As a white, cis-person, I operate daily within a world where media—whether television, movies, “popular” radio, books, magazines, etc.—is made for and about folks like me. It’s rare for me to turn on the TV and not feel represented based on my race and gender identity. It’s rare that a white gaze and narrative is not centered. Even within the sobriety space, a majority of those with a platform look like me. Cisgender folks are represented in media in ways that non-binary and trans folks are still not. And it’s still rare that I see bisexual characters portrayed as something other than one-dimensional, sex-crazed plot devices.

Writing at its best comes from experience, and representation, both in the written word and on the bestseller list, matters. One of the very best things about reading is getting to see the world through someone else’s eyes. When we only read books by one demographic, we never have to sit with the discomfort of an experience that is different from our own and, we never have to confront our reaction to not being centered.

When we only read books by one demographic, we never have to sit with the discomfort of an experience that is different from our own and, we never have to confront our reaction to not being centered.

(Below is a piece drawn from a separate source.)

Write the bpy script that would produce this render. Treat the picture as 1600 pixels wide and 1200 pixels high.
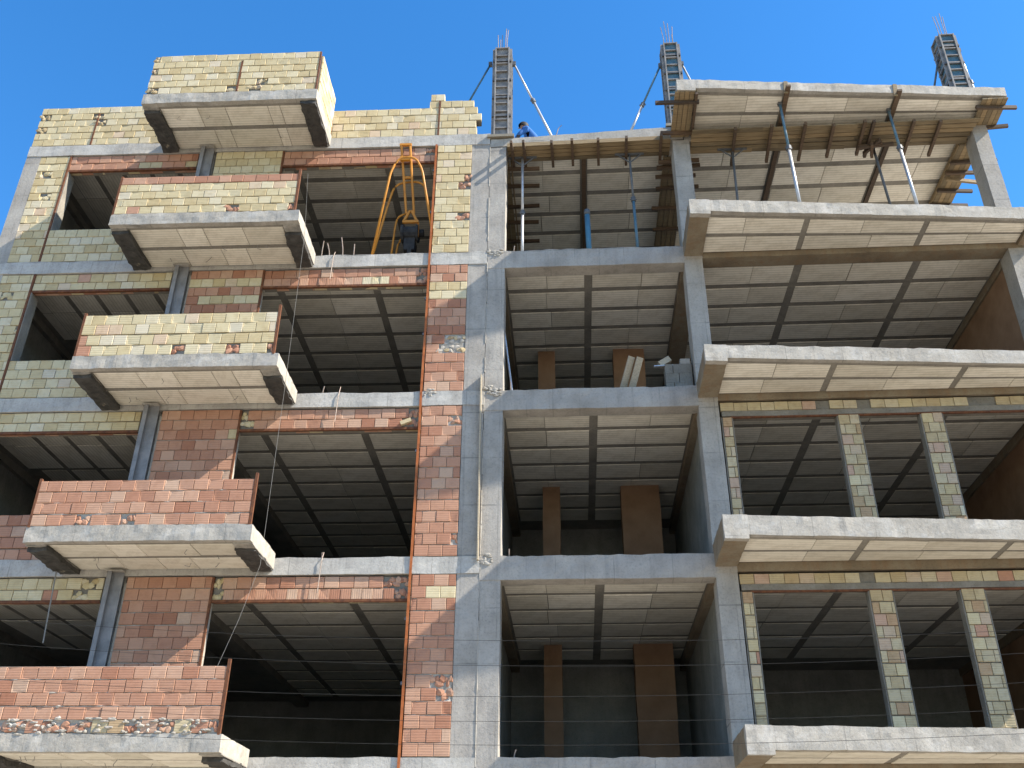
import bpy, bmesh, math, random
from math import radians as R, sin, cos, ceil, pi
from mathutils import Vector, Matrix, noise

random.seed(7)
for o in list(bpy.data.objects): bpy.data.objects.remove(o)
SC = bpy.context.scene
COL = SC.collection

# ------------------------------------------------------------------ camera
cd = bpy.data.cameras.new('camera'); cam = bpy.data.objects.new('camera', cd); COL.objects.link(cam)
cd.sensor_width = 36.0; cd.lens = 36.0 * 1518.0 / 1600.0; cd.clip_start = 0.1; cd.clip_end = 3000
_p, _r = R(29.671), R(0.479)
_fw = Vector((0, cos(_p), sin(_p))); _up = Vector((0, -sin(_p), cos(_p))); _rt = Vector((1, 0, 0))
_rt2 = _rt*cos(_r) + _up*sin(_r); _up2 = _up*cos(_r) - _rt*sin(_r)
M = Matrix((_rt2, _up2, -_fw)).transposed().to_4x4(); M.translation = Vector((0.497, -15.177, -2.302))
cam.matrix_world = M
SC.camera = cam

# ------------------------------------------------------------------ light
SUN = Vector((4.293, -1.293, 4.13)).normalized()          # direction towards the sun
sl = bpy.data.lights.new('sun', 'SUN'); sl.energy = 4.3; sl.angle = R(0.53); sl.color = (1.0, 0.92, 0.80)
so = bpy.data.objects.new('sun', sl); COL.objects.link(so)
so.rotation_euler = SUN.to_track_quat('Z', 'Y').to_euler(); so.location = SUN*60
W = bpy.data.worlds.new('World'); SC.world = W; W.use_nodes = True
wn = W.node_tree; bg = wn.nodes['Background']
sky = wn.nodes.new('ShaderNodeTexSky'); sky.sky_type = 'NISHITA'; sky.sun_disc = False
sky.sun_elevation = math.asin(SUN.z); sky.sun_rotation = math.atan2(SUN.x, SUN.y)
sky.altitude = 1200; sky.air_density = 1.0; sky.dust_density = 0.3; sky.ozone_density = 2.0
hs = wn.nodes.new('ShaderNodeHueSaturation'); hs.inputs['Saturation'].default_value = 1.32
wn.links.new(sky.outputs[0], hs.inputs['Color']); wn.links.new(hs.outputs[0], bg.inputs[0]); bg.inputs[1].default_value = 0.108
vs = SC.view_settings; vs.view_transform = 'Standard'; vs.look = 'None'; vs.exposure = 1.72; vs.gamma = 1.0; vs.use_curve_mapping = False

# ------------------------------------------------------------------ materials
def newmat(name):
    m = bpy.data.materials.new(name); m.use_nodes = True
    nt = m.node_tree; b = nt.nodes['Principled BSDF']
    return m, nt, b
def node(nt, t, **kw):
    n = nt.nodes.new(t)
    for k, v in kw.items():
        if k in n.inputs.keys() if hasattr(n.inputs, 'keys') else False: n.inputs[k].default_value = v
        else: setattr(n, k, v)
    return n
def ramp(nt, stops, interp='LINEAR'):
    r = nt.nodes.new('ShaderNodeValToRGB'); e = r.color_ramp.elements; r.color_ramp.interpolation = interp
    while len(e) < len(stops): e.new(0.5)
    for x, (p, c) in zip(e, stops):
        x.position = p; x.color = (*c, 1) if len(c) == 3 else c
    return r
def mixc(nt, a, b, f, mode='MIX'):
    n = nt.nodes.new('ShaderNodeMix'); n.data_type = 'RGBA'; n.blend_type = mode
    L = nt.links.new
    for sock, v in ((n.inputs[0], f), (n.inputs[6], a), (n.inputs[7], b)):
        if hasattr(v, 'links'): L(v, sock)
        elif isinstance(v, (int, float)): sock.default_value = v
        else: sock.default_value = (*v, 1)
    return n.outputs[2]
def tex(nt, scale, detail=6, rough=0.6, vec=None, stretch=None, out='Fac'):
    L = nt.links.new
    n = nt.nodes.new('ShaderNodeTexNoise'); n.inputs['Scale'].default_value = scale
    n.inputs['Detail'].default_value = detail; n.inputs['Roughness'].default_value = rough
    if vec is None:
        tc = nt.nodes.new('ShaderNodeTexCoord'); vec = tc.outputs['Object']
    if stretch:
        mp = nt.nodes.new('ShaderNodeMapping'); mp.inputs['Scale'].default_value = stretch
        L(vec, mp.inputs[0]); vec = mp.outputs[0]
    L(vec, n.inputs['Vector'])
    return n.outputs[out]
def bump(nt, b, h, strength=0.4, dist=0.01):
    n = nt.nodes.new('ShaderNodeBump'); n.inputs['Strength'].default_value = strength; n.inputs['Distance'].default_value = dist
    nt.links.new(h, n.inputs['Height']); nt.links.new(n.outputs[0], b.inputs['Normal'])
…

Sure, it’s just a bookshelf. But maybe it’s also how we start to realize how infuriating and exhausting being actively discriminated against must feel. Perhaps we start to look at why, when the race of a character is not specifically noted, we assume they are white. How when their sexuality isn’t noted, we assume they are straight. We start to look at why transgender and non-binary characters are often confined to stories about their gender, rather than their multifaceted experience.

Maybe the way we consume media and news, and the ways that we question ourselves and others starts to change. Maybe we learn our way into an unlearning of ingrained untruths. Maybe we start buying books for the kids and young people in our lives, so that they have a better chance at taking on these systems than we do. Maybe, we finally start to wake up and act. And maybe it all starts with one book.